Unfortunately, these constrictions seemed to snuff out the fire in the players belly’s. What has always made Sonic Youth such a combustible live act is their ability to completely unhinge themselves from each other and the moment, then somehow manage to all return to the center of the ring seemingly unscathed. Guitarist Thurston Moore did occasionally venture into uncharted territory. His six-string freak-outs on newer material like “Anti-Orgasm” and vintage milk like “The Sprawl” helped prove that, with only a drum stick and a distortion pedal, he has somehow managed to become an anti-guitar hero punching through into a post-“Guitar Hero” world.Â
There were also moments of trascendence, supplied by the argument that keeping things simple can result in immense pleasures. During “Antenna,” Moore, Lee Ranaldo, and Kim Gordon locked into a three-guitar groove orgy that was as much music as it was a thundering train. Even the normally stoic Gordon — whose icy cool radiates like an older aunt who always says yes when you ask her to buy you beer — let a smile slip from the corner of her mouth.

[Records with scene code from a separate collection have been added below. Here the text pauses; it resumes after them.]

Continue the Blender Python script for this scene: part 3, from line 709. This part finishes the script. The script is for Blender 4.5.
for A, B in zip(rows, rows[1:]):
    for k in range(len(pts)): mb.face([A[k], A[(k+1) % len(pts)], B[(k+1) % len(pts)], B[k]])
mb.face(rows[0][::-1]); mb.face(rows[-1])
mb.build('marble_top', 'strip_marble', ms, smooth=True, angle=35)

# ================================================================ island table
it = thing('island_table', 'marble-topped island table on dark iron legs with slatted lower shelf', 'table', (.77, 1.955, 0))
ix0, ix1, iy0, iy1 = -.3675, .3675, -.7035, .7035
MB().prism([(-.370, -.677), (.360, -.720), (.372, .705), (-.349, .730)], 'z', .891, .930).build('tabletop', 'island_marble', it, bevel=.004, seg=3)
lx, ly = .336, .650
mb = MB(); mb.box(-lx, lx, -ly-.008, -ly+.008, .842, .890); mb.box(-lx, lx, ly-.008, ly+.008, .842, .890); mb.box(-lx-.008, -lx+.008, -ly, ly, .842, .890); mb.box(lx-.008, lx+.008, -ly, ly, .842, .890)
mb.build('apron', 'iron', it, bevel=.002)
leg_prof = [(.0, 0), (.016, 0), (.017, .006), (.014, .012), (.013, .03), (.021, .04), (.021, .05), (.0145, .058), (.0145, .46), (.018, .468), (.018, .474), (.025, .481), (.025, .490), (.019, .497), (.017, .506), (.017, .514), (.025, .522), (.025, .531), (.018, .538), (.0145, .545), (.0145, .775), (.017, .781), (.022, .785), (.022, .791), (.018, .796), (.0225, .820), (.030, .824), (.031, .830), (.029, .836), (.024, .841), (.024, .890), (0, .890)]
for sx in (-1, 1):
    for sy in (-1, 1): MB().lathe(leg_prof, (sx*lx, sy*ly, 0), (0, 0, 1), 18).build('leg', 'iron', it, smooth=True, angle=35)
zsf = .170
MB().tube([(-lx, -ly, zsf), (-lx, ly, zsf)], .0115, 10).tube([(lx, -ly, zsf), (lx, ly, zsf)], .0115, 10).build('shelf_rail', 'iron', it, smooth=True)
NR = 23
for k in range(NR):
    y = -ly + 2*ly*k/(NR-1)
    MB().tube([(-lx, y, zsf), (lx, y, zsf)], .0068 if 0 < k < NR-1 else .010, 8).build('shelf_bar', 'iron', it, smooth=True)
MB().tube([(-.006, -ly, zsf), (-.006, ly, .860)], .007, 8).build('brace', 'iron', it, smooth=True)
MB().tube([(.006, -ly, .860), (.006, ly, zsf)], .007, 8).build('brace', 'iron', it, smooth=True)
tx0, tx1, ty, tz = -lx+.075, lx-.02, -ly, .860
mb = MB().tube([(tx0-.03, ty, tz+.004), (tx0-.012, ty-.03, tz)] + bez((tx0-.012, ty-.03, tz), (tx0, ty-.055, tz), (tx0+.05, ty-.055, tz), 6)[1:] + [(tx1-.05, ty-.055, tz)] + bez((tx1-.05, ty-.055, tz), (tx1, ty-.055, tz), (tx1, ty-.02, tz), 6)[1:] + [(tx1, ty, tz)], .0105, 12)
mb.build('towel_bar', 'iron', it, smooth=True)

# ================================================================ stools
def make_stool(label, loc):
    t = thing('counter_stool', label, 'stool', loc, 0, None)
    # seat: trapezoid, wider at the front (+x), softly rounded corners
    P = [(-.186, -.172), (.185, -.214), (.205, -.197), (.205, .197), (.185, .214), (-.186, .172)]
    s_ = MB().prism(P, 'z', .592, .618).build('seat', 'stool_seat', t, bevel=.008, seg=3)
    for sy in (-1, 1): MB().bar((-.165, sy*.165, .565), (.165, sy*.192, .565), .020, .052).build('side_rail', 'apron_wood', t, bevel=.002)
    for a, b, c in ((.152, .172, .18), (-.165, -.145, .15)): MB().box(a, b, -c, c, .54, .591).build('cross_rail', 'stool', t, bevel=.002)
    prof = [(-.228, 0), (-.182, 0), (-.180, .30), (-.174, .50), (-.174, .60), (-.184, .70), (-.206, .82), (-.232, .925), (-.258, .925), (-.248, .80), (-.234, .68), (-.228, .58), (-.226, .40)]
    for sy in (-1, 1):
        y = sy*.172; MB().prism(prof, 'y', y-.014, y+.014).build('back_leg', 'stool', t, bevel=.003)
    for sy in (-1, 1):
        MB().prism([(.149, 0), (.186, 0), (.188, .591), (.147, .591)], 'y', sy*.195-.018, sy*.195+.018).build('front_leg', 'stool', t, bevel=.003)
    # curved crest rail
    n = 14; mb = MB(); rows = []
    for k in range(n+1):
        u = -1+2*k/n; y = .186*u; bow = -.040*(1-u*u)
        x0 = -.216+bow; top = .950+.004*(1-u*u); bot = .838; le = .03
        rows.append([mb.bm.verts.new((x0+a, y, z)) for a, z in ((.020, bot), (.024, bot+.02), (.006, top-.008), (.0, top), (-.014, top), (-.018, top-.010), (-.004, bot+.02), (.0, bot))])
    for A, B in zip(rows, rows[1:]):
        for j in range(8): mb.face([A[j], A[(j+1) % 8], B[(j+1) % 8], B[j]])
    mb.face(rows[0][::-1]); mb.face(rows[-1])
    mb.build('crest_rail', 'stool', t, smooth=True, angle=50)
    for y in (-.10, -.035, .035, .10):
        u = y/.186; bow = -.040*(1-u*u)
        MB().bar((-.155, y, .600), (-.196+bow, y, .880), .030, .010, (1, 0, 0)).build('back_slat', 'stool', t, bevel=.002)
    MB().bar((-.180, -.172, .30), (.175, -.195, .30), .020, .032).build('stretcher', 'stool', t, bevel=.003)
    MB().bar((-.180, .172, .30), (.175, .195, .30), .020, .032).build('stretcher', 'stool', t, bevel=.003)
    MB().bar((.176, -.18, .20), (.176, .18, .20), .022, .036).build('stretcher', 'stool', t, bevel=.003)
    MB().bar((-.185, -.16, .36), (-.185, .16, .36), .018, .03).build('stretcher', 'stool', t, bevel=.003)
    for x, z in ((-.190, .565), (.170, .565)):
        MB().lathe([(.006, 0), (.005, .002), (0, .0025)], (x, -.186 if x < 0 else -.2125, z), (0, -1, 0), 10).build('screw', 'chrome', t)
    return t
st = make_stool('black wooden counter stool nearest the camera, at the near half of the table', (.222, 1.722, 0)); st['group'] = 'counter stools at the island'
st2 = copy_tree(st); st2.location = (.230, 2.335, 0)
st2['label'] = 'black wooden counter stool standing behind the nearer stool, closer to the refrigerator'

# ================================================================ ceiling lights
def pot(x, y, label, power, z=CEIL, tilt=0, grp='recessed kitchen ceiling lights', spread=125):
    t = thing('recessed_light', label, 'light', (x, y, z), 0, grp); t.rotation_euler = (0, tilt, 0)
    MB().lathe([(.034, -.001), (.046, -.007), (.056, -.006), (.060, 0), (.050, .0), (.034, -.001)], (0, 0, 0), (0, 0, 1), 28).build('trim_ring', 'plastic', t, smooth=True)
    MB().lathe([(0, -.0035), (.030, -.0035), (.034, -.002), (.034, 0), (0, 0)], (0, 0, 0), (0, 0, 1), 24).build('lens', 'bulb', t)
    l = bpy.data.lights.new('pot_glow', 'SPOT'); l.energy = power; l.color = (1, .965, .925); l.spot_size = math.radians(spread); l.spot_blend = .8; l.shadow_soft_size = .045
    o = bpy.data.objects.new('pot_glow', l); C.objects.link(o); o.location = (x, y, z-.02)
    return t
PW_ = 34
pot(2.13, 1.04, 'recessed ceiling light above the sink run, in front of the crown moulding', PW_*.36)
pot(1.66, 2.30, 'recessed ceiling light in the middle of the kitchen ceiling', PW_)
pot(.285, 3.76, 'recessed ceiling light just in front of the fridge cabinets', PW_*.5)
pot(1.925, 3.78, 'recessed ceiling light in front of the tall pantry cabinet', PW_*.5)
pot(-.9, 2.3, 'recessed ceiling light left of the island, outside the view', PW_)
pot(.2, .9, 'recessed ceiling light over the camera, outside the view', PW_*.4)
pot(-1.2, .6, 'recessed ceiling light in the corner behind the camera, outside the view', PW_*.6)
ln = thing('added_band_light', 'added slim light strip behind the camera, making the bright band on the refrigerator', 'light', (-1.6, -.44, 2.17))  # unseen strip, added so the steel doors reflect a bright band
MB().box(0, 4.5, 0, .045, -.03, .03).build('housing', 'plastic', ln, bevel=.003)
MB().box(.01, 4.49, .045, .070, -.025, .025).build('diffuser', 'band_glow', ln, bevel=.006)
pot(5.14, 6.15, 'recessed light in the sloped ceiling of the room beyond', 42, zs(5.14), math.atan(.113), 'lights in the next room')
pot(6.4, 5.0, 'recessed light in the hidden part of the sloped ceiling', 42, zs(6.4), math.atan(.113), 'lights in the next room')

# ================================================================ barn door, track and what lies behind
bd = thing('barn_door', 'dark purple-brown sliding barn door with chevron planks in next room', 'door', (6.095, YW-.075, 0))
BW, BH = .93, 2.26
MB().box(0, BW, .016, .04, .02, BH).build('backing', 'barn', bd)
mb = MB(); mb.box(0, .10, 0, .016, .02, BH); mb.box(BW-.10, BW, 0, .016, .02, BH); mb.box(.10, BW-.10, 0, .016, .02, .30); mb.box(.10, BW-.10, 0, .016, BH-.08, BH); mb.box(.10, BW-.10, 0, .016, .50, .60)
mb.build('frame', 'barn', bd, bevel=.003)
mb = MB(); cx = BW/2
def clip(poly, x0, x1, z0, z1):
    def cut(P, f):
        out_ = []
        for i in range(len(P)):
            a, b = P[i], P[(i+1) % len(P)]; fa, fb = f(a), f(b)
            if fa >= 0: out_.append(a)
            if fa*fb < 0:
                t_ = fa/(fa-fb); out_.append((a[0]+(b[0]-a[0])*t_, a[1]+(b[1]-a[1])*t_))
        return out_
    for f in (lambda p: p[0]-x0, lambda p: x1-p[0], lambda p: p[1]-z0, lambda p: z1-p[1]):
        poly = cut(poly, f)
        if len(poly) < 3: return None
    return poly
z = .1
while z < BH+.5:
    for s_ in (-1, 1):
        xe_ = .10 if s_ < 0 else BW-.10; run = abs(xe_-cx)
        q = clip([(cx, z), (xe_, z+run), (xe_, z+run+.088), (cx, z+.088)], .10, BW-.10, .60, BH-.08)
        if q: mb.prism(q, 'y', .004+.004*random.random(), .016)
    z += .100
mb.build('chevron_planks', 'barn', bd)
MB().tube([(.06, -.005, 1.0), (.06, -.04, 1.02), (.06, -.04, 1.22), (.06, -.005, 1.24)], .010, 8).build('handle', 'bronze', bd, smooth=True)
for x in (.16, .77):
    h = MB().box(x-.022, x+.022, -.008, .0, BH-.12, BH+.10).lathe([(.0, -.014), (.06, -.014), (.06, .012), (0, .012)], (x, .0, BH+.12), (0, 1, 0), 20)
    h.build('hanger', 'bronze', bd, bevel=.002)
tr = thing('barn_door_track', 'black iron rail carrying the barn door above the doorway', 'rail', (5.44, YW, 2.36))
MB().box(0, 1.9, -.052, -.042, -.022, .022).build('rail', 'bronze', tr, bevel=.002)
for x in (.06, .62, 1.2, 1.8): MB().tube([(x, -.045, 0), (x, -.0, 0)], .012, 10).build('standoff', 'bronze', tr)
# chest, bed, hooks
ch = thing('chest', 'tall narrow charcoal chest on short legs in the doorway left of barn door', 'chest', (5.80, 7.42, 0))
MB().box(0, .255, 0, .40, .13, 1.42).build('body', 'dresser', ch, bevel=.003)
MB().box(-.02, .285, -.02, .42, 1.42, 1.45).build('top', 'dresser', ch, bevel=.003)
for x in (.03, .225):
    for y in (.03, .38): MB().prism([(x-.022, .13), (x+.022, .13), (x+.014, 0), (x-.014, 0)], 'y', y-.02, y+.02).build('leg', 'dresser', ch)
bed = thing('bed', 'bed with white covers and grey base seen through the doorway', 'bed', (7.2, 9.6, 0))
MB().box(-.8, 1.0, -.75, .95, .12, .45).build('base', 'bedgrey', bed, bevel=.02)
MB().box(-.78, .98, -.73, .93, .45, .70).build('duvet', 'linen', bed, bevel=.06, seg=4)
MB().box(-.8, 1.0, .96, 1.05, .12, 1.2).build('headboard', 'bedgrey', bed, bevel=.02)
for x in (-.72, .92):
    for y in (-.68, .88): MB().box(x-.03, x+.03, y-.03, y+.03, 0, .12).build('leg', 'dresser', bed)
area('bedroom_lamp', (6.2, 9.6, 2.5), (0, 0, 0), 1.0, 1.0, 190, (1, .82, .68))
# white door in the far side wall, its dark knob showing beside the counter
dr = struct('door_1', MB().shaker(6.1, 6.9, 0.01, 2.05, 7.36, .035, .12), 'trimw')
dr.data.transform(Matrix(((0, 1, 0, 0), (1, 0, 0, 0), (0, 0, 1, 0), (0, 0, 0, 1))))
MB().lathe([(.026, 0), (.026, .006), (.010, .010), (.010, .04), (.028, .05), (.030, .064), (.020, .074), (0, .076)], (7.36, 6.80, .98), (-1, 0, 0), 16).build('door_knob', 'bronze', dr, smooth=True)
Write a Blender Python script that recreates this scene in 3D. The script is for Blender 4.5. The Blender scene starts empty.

But then again, Sonic Youth have never seemed to care what people think. “Buy the ticket, take the ride” is what Hunter S. Thompson used to say. Dig us, don’t dig us, we’re going to do what it is we do. By the show’s halfway point, the band had played nothing but songs from the new record. An audience member shouted to no one in particular: “Play the hits!” Moore fired back, “These are the hits.”